In related news, U.S. gasoline demand fell 5.2% last week. This marks the 12th straight week demand has fallen. With the retail price of gasoline at $4.109 a gallon, this is no surprise. I am hearing more commercials these days on public transportation than ever before. Interestingly, this is not always the best option. My local television station has been running a series on alternative means of transportation. My conclusion is that public transportation in many cities still has a long way to go in order to be an affordable, as well as timely, option. Sure, it may only cost a dollar each way, but if it takes you four hours to get to and from your destination when driving would take 30 minutes, is it really worth it? I think it would be safe to assume that for many it would definitely not unless they can take their work with them to help you pass the time. Hmm.... makes me appreciate the fact that my office is a mere hop, skip, and a jump across my courtyard... even if the housing disaster means I may have to live here until I am as old as most of my neighbors... *grin*
Dow Jones Industrial Average ($DJI)
After taking off and gaining momentum around 10:45 ET, the Dow Jones Industrial Average ($DJI) and Nasdaq Composite ($COMPX) quickly closed their morning gaps. This was accomplished shortly after 11:00 ET. The indices then proceeded to correct somewhat, pulling lower into their 5-minute 20-period simple moving averages. Although the correction was strong, the overall momentum on the 15-minute time frame had turned bullish on very strong volume. The indices were able to roll over at the support and continue to step higher on a 5-minute time frame.

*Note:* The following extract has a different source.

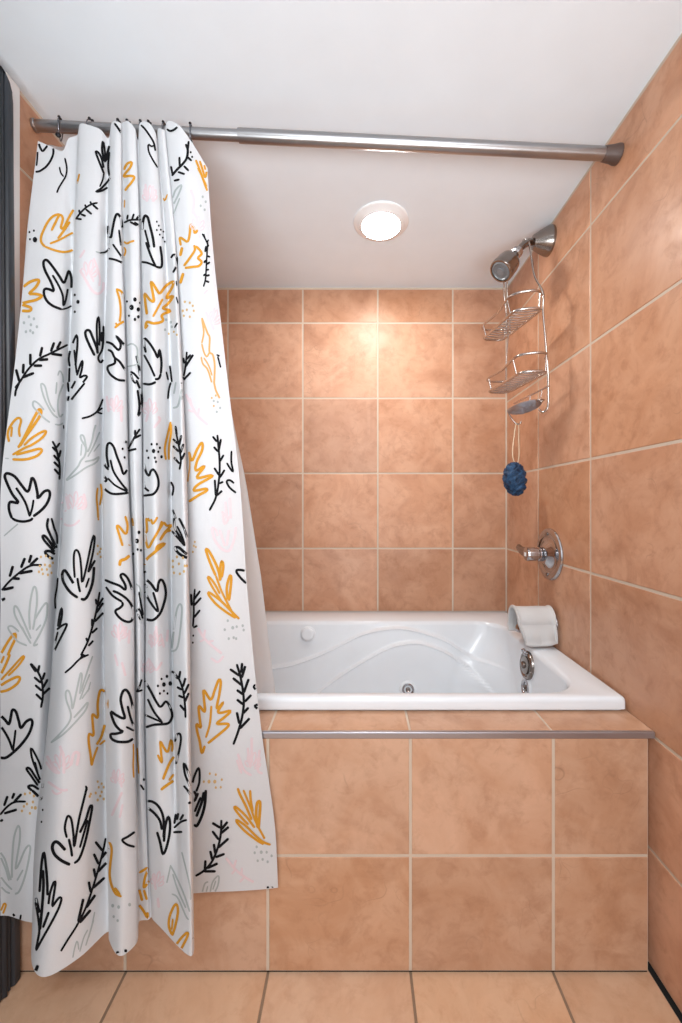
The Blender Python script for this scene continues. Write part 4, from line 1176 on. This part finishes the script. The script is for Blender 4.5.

After three waves of buying, the market hit resistance once again. The S&P 500 ($SPX) had now closed its own gap and was testing the 5-minute 200-period sma. All three indices were also at price resistance from the previous afternoon. They broke the trend channel from 11:45-13:15 ET, but prior 5-minute lows held at 13:30. This created a higher probability that the indices would form a two-wave correction for continued upside later in the afternoon. This took place shortly after 14:00 ET, but the market was unable to gain much momentum with the move and resistance held at the 15:00 ET correction period.
S&P 500 ($SPX)
When the indices turned at 15:00, they had now established three waves of upside on a 15-minute time frame. This exhausted the larger trend and allowed it to break lower into the close. The Dow Jones Industrial Average ($DJI) had gone from down 227 points in the morning to positive territory in the afternoon and back down to close lower by nearly 93 points at 10,962.54. This was the first close under 11k in 2 years. American International Group (AIG) lost another 8.5%, while Bank of America (BAC) also broke the 8% level, down 8.1% at the close. Chevron Corp. (CVX) fell 3.6%, while Exxon Mobil Corp. (XOM) lost 3.8%. General Motors (GM) rose 4.9% after announcing cost cutting measures included salary cuts.
Nasdaq Composite ($COMPX)
The S&P 500 ($SPX) fell 13.39 points on Tuesday to close at 1,214.91. The energy sector lost 3.9%, followed by the industrials which fell 1.5%. Six of the index's 10 sectors closed in negative territory. The gainers were led by health care, which rose 0.9%. The Nasdaq Composite ($COMPX) managed to close higher by 2.84 points, at 2,215.71. Intel's (INTC) afterhours earnings expectations helped hold up the techs. INTC gained 1.2% on the day.
Some additional news on Tuesday was also cited as contributing to the rally off Tuesday's lows. The Securities and Exchange Commission said that it would try to limit naked shorting in the major financials, such as Fannie Mae (FNM), Freddie Mac (FRE), Merrill Lynch (MER), Morgan Stanley (MS), and Goldman Sachs (GS). All closed lower on the day with FNM down 27.1%, and FRE down 26%.
Even though the market displayed another strong intraday showing on the upside on Tuesday, it has yet to offer any confirmation. Volume was high on Tuesday, but we still need to see some change of pace on a 60-minute time frame to support any larger correction off lows.